Buying Apartments NEED ADVICE!!!!!!

I'm 19 years old and I found these apartments that are in really good shape and are pretty much new. There are 48 apartments 24 have 1 bedroom the other 24 have 2 bedroom. The Asking price is $1.4 Million. As a 19 year old its hard to find the money for these apartments, who should I go to? Banks?Private Investors? Hard money Lenders? How can I get a hold of them? The only Idea I could come up with is going to the bank and presenting a presentation showing exactly how much I will be making and show them that I could make the mortgage payment. I checked with a couple of local banks mortgage rates and I will be grossing around $7,000 a month (if I did the calculations right) excluding repairs every month, which shouldn't be much because of the shape of the apartments. The hard part is just getting the money, I found the property, I just need the money. I'm just asking for some professional advice! I am going to interview the property owner in a couple of days, here are some questions I'm going to ask him, if you think I should ask any more questions please tell me.

Questions for the Apartment Owner:

Why are you selling the property?

How much work does the property need?

What will it cost to repair the property?

What is the current market value or the after repair value of the property?

About on average what do you pay every month on repairs?

What is the asking price of the property, how did you get the asking price?

What are the apartments appraised at?

Do you use a property management company, or do you manage them yourself?

When was the property built?

Are there any utilities included in the rent?

About how much do you pay on taxes every year?

What is your vacancy rate?

How many tenants are currently living in the apartments?

Do you have a history of how many people are living in the apartments month to month?

What is the current rent you are charging for a one bedroom? Two bedroom?

On average what amount do you gross every month, do you have a month to month history of the last couple of years?

Comments(3)

  • alexlev23rd April, 2004

    Lots of places to start, but let's start from the money. Do you have the money for a down payment? You'll need about 20%. Also, it doesn't really matter what you'll gross. The bank will be concerend about debt coverage. And you should be concerned about your cash flow. Anotherwords, what will you net per month after taxes, insurance, utilities, incidentals, and mortgage serviciing. If I was looking at this place and the cash flow was less than $4,800 per month, I wouldn't be interested. By the way, you can calculate debt service coverage ratio by dividing the NOI by the annual total of your mortgage payments. Most banks want to see a ratio of at least 1.2. And don't use the sellers numbers when you calculate things. Make sure to do your own research. I've never found a seller who reported their tax liability accurately. They'll also tell you that you can easily raise rents by X amount. Just make sure you know whether that's really true or not. Don't just take the sellers word for it.

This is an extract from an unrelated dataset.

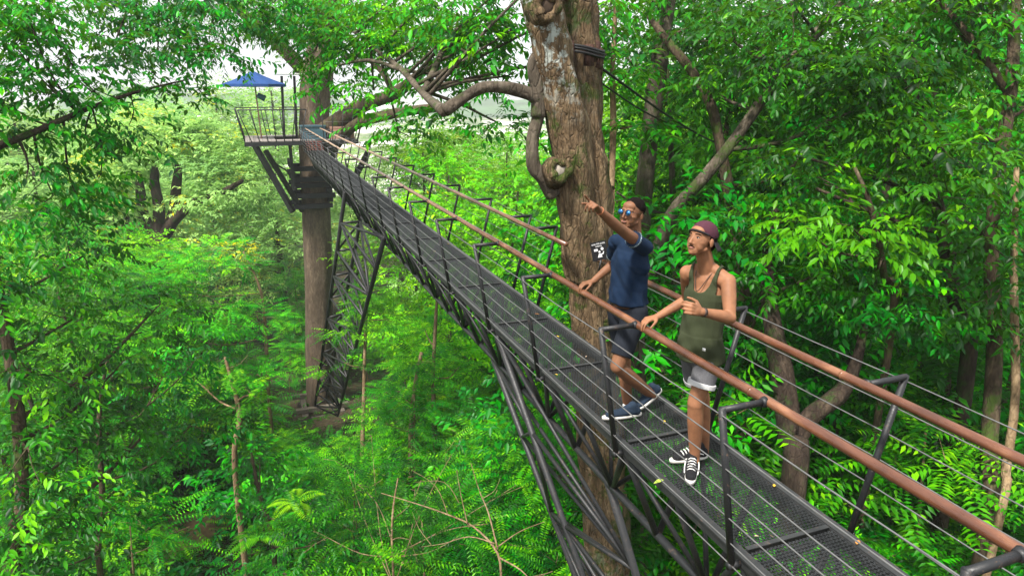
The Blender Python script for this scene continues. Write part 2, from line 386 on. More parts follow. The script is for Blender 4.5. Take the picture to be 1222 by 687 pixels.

    And that brings us to the questions you're going to ask the seller. The questions you've listed are okay. But again, bear in mind that the seller wants to get rid of the place. So their going to make every answer sound more positive than it probably is. When you ask something like, "How much work does the property need?", the seller will likely only talk about the very obvious things. They may not tell you anything about some of the more serious but hidden problems. That's what you'll need a really good inspector for. I'm sure others will suggest additional questions to ask, but I would just remind you again to make sure you come to all your own conclusions based on your own info. Don't think that if the seller tells you it'll cost $10k to do the roof, that this is what it'll really cost you. Find out for yourself.

    Good luck.
    [addsig]

  • KyleGatton23rd April, 2004

    Good Post Alex. He is right, I would also add that you should look for a partner that has the monies needed for the project. Not only will they provide the needed funds, but they could also give you some more insight as to how to ask the questions and what the spreadsheet should look like. Dont forget that most of your questions will be answered when you get the financials on the place, and reason for selling.


    Good Luck,
    Kyle

  • hibby7624th April, 2004

    Is it a good deal??? Not in terms of cash flow, but in terms of how much equity you're buying into. It will be tough to find cash and partners for a FMV deal. How much are you buying it for vs. how much it's worth???

    I'm guessing that you're saying it's a good deal because it will cash flow a certain amount. Wrong way to go about it.

    Figure out 4 things:
    1. Why you want to buy it
    2. How to buy it.
    3. What you'll do with it once you've got it
    4. How you're going to get out of it and/or make your money.

    Once you can thoroughly answer those questions, you'll be ready to approach people and present the deal to them for partnerships.

    YOU NEED TO KNOW THE NUMBERS!!!! I can't emphasize that enough. WHat is the:

    GSI
    GOI
    NOI
    Vacancy rate
    Cap rate
    DSCR

    on the property???

    Run those by us, and we'll let you know if the deal makes sense or not.

    I'm 27 and my first purchase was a 24 unit complex. That said, I've spend a lot of time working with multifamilies (15 years) and have spent TONS of time understanding the financial side of buying them.

    You can do it. I think it's great to think and dream big....but don't get in over your head.